==== Recorded data ====

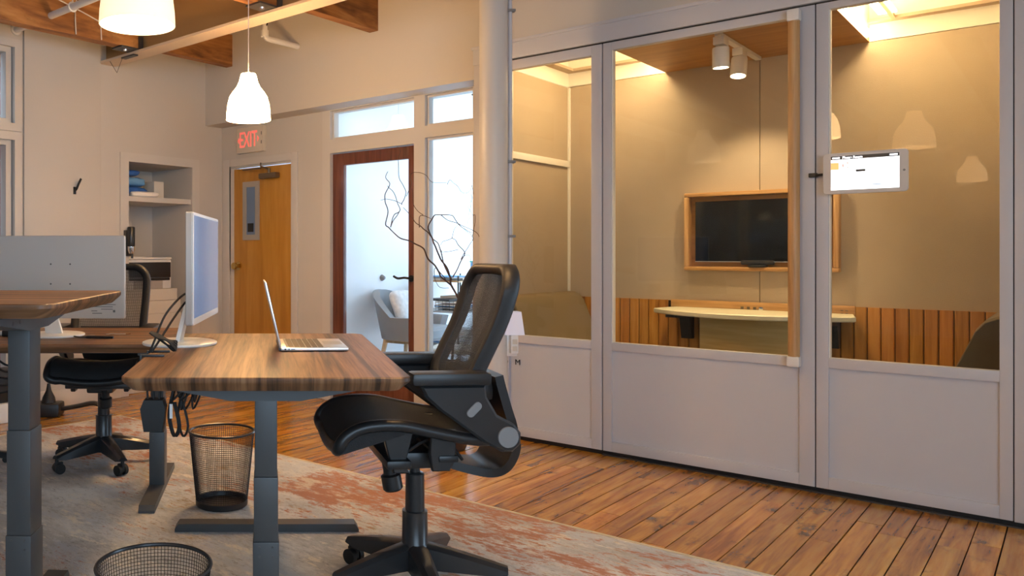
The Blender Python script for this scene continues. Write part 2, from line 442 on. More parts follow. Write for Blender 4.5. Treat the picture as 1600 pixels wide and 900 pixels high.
nb.build('niche_lining', M['wall'], wl, smooth=False)
cs = MB().box(XL, XL + .014, 3.951, 4.036, 0, 2.085).box(XL, XL + .014, 4.737, 4.82, 0, 2.085).box(XL, XL + .014, 4.036, 4.737, 2.01, 2.085)
cs.build('niche_casing', M['trim'], wl, smooth=False)
MB().box(XL, XL + .022, -5.6, -.3, .0, 2.98).box(XL, XL + .022, 3.06, 3.75, .0, 2.98, bev=.006).build('wall_panel', M['wall'], wl)
bx('baseboard_left', M['trim'], None, XL + .022, XL + .036, 3.06, 3.94, 0, .14, bev=.004)['kind'] = 'structure'

def frame_yz(name, m, parent, x0, x1, y0, y1, z0, z1, w):
    b = MB().box(x0, x1, y0, y1, z1 - w, z1).box(x0, x1, y0, y1, z0, z0 + w).box(x0, x1, y0, y0 + w, z0 + w, z1 - w).box(x0, x1, y1 - w, y1, z0 + w, z1 - w)
    return b.build(name, m, parent, smooth=False)
def frame_xz(name, m, parent, x0, x1, y0, y1, z0, z1, w):
    b = MB().box(x0, x1, y0, y1, z1 - w, z1).box(x0, x1, y0, y1, z0, z0 + w).box(x0, x0 + w, y0, y1, z0 + w, z1 - w).box(x1 - w, x1, y0, y1, z0 + w, z1 - w)
    return b.build(name, m, parent, smooth=False)
for n, (z0, z1) in enumerate(((2.207, 2.811), (.12, 2.099))):
    w = empty('window_%d' % (n + 1), (0, 0, 0), kind='structure')
    frame_yz('window_frame', M['trim'], w, XL - .12, XL - .03, 1.56, 2.98, z0 + .003, z1 - .003, .045)
    frame_yz('window_casing', M['trim'], w, XL + .001, XL + .016, 1.49, 3.045, z0 - .05, z1 + .05, .06)
    bx('glass_pane', M['glass'], w, XL - .075, XL - .069, 1.606, 2.934, z0 + .049, z1 - .049)
# light well behind those windows
lw = MB().box(-7.32, -7.2, .6, 3.9, 0, 3.1).build('wall_stair', M['brick'], smooth=False); tag(lw, kind='structure')
MB().box(-7.2, -5.93, .6, .7, 0, 2.985).box(-7.2, -5.93, 3.8, 3.9, 0, 2.985).build('wall_stair_end', M['wall'], smooth=False)['kind'] = 'structure'
bx('stair_sky_cover', M['joist'], lw, -7.3, -6.25, .7, 3.8, 3.25, 3.30)  # unseen roof, added to close part of the well and dim its daylight
bx('stair_timber', M['joist'], lw, -7.2, -7.05, .7, 3.8, 2.98, 3.25)

# door wall (soffit over the doors is flush with the booth front)
dw = MB()
dw.box(XL, -5.649, YD, YD + .12, 0, 2.42).box(-5.649, -4.844, YD, YD + .12, 2.035, 2.42).box(-4.844, -4.489, YD, YD + .12, 0, 2.42)
dw = tag(dw.build('wall_door_side', M['wall'], smooth=False), kind='structure')
so = tag(MB().box(XL, -2.935, 4.905, 5.3, 2.412, ZC).build('wall_soffit', M['wall'], smooth=False), kind='structure')
wb = tag(MB().box(-2.935, 3.2, 4.905, 5.08, 2.6225, ZC).build('wall_above_booth', M['wall'], smooth=False), kind='structure')

# glazed office front: posts and rails (white), transom panes, sidelight
og = MB()
Y0, Y1 = YD - .012, YD + .10
og.box(-4.489, -4.404, Y0, Y1, 0, 2.412)                       # jamb by the office door
og.box(-3.567, -3.469, Y0, Y1, 0, 2.412)                       # post between door and sidelight
og.box(-3.063, -2.93, Y0, Y1, 0, 2.412)                        # post at the booth
og.box(-4.404, -3.567, Y0, Y1, 2.405, 2.412).box(-3.469, -3.063, Y0, Y1, 2.408, 2.412)
og.box(-4.404, -3.567, Y0, Y1, 2.052, 2.166).box(-3.469, -3.063, Y0, Y1, 2.088, 2.176).box(-3.469, -3.063, Y0, Y1, 0, .12)
og = tag(og.build('wall_office_front', M['trim'], smooth=False), kind='structure')
for n, (x0, x1, z0, z1) in enumerate(((-4.404, -3.567, 2.166, 2.405), (-3.469, -3.063, 2.176, 2.408), (-3.469, -3.063, .12, 2.088))):
    w = empty('window_%d' % (n + 3), (0, 0, 0), kind='structure')
    frame_xz('window_frame', M['trim'], w, x0 + .001, x1 - .001, YD + .02, YD + .06, z0 + .001, z1 - .001, .016)
    bx('glass_pane', M['glass'], w, x0 + .017, x1 - .017, YD + .037, YD + .043, z0 + .017, z1 - .017)
bx('wall_clip', M['dgrey'], og, -3.14, -3.12, YD + .10, YD + .13, 2.375, 2.385)
# the office beyond
orm = MB().box(-4.62, -4.5, 5.22, 8.2, 0, ZC).box(-4.5, -2.9, 8.08, 8.2, 0, .4).box(-4.5, -2.9, 8.08, 8.2, 2.5, ZC).box(-4.5, -4.4, 8.08, 8.2, .4, 2.5)
orm = tag(orm.build('wall_office', M['wall2'], smooth=False), kind='structure')
bx('wall_office_right', M['wall2'], None, -2.93, -2.895, 5.24, 8.2, 0, ZC)['kind'] = 'structure'
# door_2: mahogany framed glass door of the office
d2 = empty('door_2', (0, 0, 0), kind='structure')
Y0, Y1 = YD + .02, YD + .062
for (x0, x1) in ((-4.400, -4.287), (-3.640, -3.571)): bx('door_stile', M['mahog'], d2, x0, x1, Y0, Y1, .01, 2.046, bev=.003)
for (z0, z1) in ((1.948, 2.046), (.01, .26)): bx('door_rail', M['mahog'], d2, -4.287, -3.640, Y0, Y1, z0, z1, bev=.003)
bx('glass_pane', M['glass'], d2, -4.287, -3.640, YD + .038, YD + .044, .26, 1.948)
lv = MB().cyl((-3.606, Y0, 1.03), (-3.606, Y0 - .012, 1.03), .026).tube(smooth_path([(-3.606, Y0 - .012, 1.03), (-3.606, Y0 - .045, 1.032), (-3.64, Y0 - .055, 1.036), (-3.70, Y0 - .052, 1.03), (-3.745, Y0 - .045, 1.045)]), .009)
lv.build('door_lever', M['black'], d2)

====

Quote the material exactly. Pictures stay out.

■ Output for this task
The Blender Python script for this scene continues. Write part 2, from line 442 on. More parts follow. Write for Blender 4.5. Treat the picture as 1600 pixels wide and 900 pixels high.
nb.build('niche_lining', M['wall'], wl, smooth=False)
cs = MB().box(XL, XL + .014, 3.951, 4.036, 0, 2.085).box(XL, XL + .014, 4.737, 4.82, 0, 2.085).box(XL, XL + .014, 4.036, 4.737, 2.01, 2.085)
cs.build('niche_casing', M['trim'], wl, smooth=False)
MB().box(XL, XL + .022, -5.6, -.3, .0, 2.98).box(XL, XL + .022, 3.06, 3.75, .0, 2.98, bev=.006).build('wall_panel', M['wall'], wl)
bx('baseboard_left', M['trim'], None, XL + .022, XL + .036, 3.06, 3.94, 0, .14, bev=.004)['kind'] = 'structure'

def frame_yz(name, m, parent, x0, x1, y0, y1, z0, z1, w):
    b = MB().box(x0, x1, y0, y1, z1 - w, z1).box(x0, x1, y0, y1, z0, z0 + w).box(x0, x1, y0, y0 + w, z0 + w, z1 - w).box(x0, x1, y1 - w, y1, z0 + w, z1 - w)
    return b.build(name, m, parent, smooth=False)
def frame_xz(name, m, parent, x0, x1, y0, y1, z0, z1, w):
    b = MB().box(x0, x1, y0, y1, z1 - w, z1).box(x0, x1, y0, y1, z0, z0 + w).box(x0, x0 + w, y0, y1, z0 + w, z1 - w).box(x1 - w, x1, y0, y1, z0 + w, z1 - w)
    return b.build(name, m, parent, smooth=False)
for n, (z0, z1) in enumerate(((2.207, 2.811), (.12, 2.099))):
    w = empty('window_%d' % (n + 1), (0, 0, 0), kind='structure')
    frame_yz('window_frame', M['trim'], w, XL - .12, XL - .03, 1.56, 2.98, z0 + .003, z1 - .003, .045)
    frame_yz('window_casing', M['trim'], w, XL + .001, XL + .016, 1.49, 3.045, z0 - .05, z1 + .05, .06)
    bx('glass_pane', M['glass'], w, XL - .075, XL - .069, 1.606, 2.934, z0 + .049, z1 - .049)
# light well behind those windows
lw = MB().box(-7.32, -7.2, .6, 3.9, 0, 3.1).build('wall_stair', M['brick'], smooth=False); tag(lw, kind='structure')
MB().box(-7.2, -5.93, .6, .7, 0, 2.985).box(-7.2, -5.93, 3.8, 3.9, 0, 2.985).build('wall_stair_end', M['wall'], smooth=False)['kind'] = 'structure'
bx('stair_sky_cover', M['joist'], lw, -7.3, -6.25, .7, 3.8, 3.25, 3.30)  # unseen roof, added to close part of the well and dim its daylight
bx('stair_timber', M['joist'], lw, -7.2, -7.05, .7, 3.8, 2.98, 3.25)

# door wall (soffit over the doors is flush with the booth front)
dw = MB()
dw.box(XL, -5.649, YD, YD + .12, 0, 2.42).box(-5.649, -4.844, YD, YD + .12, 2.035, 2.42).box(-4.844, -4.489, YD, YD + .12, 0, 2.42)
dw = tag(dw.build('wall_door_side', M['wall'], smooth=False), kind='structure')
so = tag(MB().box(XL, -2.935, 4.905, 5.3, 2.412, ZC).build('wall_soffit', M['wall'], smooth=False), kind='structure')
wb = tag(MB().box(-2.935, 3.2, 4.905, 5.08, 2.6225, ZC).build('wall_above_booth', M['wall'], smooth=False), kind='structure')

# glazed office front: posts and rails (white), transom panes, sidelight
og = MB()
Y0, Y1 = YD - .012, YD + .10
og.box(-4.489, -4.404, Y0, Y1, 0, 2.412)                       # jamb by the office door
og.box(-3.567, -3.469, Y0, Y1, 0, 2.412)                       # post between door and sidelight
og.box(-3.063, -2.93, Y0, Y1, 0, 2.412)                        # post at the booth
og.box(-4.404, -3.567, Y0, Y1, 2.405, 2.412).box(-3.469, -3.063, Y0, Y1, 2.408, 2.412)
og.box(-4.404, -3.567, Y0, Y1, 2.052, 2.166).box(-3.469, -3.063, Y0, Y1, 2.088, 2.176).box(-3.469, -3.063, Y0, Y1, 0, .12)
og = tag(og.build('wall_office_front', M['trim'], smooth=False), kind='structure')
for n, (x0, x1, z0, z1) in enumerate(((-4.404, -3.567, 2.166, 2.405), (-3.469, -3.063, 2.176, 2.408), (-3.469, -3.063, .12, 2.088))):
    w = empty('window_%d' % (n + 3), (0, 0, 0), kind='structure')
    frame_xz('window_frame', M['trim'], w, x0 + .001, x1 - .001, YD + .02, YD + .06, z0 + .001, z1 - .001, .016)
    bx('glass_pane', M['glass'], w, x0 + .017, x1 - .017, YD + .037, YD + .043, z0 + .017, z1 - .017)
bx('wall_clip', M['dgrey'], og, -3.14, -3.12, YD + .10, YD + .13, 2.375, 2.385)
# the office beyond
orm = MB().box(-4.62, -4.5, 5.22, 8.2, 0, ZC).box(-4.5, -2.9, 8.08, 8.2, 0, .4).box(-4.5, -2.9, 8.08, 8.2, 2.5, ZC).box(-4.5, -4.4, 8.08, 8.2, .4, 2.5)
orm = tag(orm.build('wall_office', M['wall2'], smooth=False), kind='structure')
bx('wall_office_right', M['wall2'], None, -2.93, -2.895, 5.24, 8.2, 0, ZC)['kind'] = 'structure'
# door_2: mahogany framed glass door of the office
d2 = empty('door_2', (0, 0, 0), kind='structure')
Y0, Y1 = YD + .02, YD + .062
for (x0, x1) in ((-4.400, -4.287), (-3.640, -3.571)): bx('door_stile', M['mahog'], d2, x0, x1, Y0, Y1, .01, 2.046, bev=.003)
for (z0, z1) in ((1.948, 2.046), (.01, .26)): bx('door_rail', M['mahog'], d2, -4.287, -3.640, Y0, Y1, z0, z1, bev=.003)
bx('glass_pane', M['glass'], d2, -4.287, -3.640, YD + .038, YD + .044, .26, 1.948)
lv = MB().cyl((-3.606, Y0, 1.03), (-3.606, Y0 - .012, 1.03), .026).tube(smooth_path([(-3.606, Y0 - .012, 1.03), (-3.606, Y0 - .045, 1.032), (-3.64, Y0 - .055, 1.036), (-3.70, Y0 - .052, 1.03), (-3.745, Y0 - .045, 1.045)]), .009)
lv.build('door_lever', M['black'], d2)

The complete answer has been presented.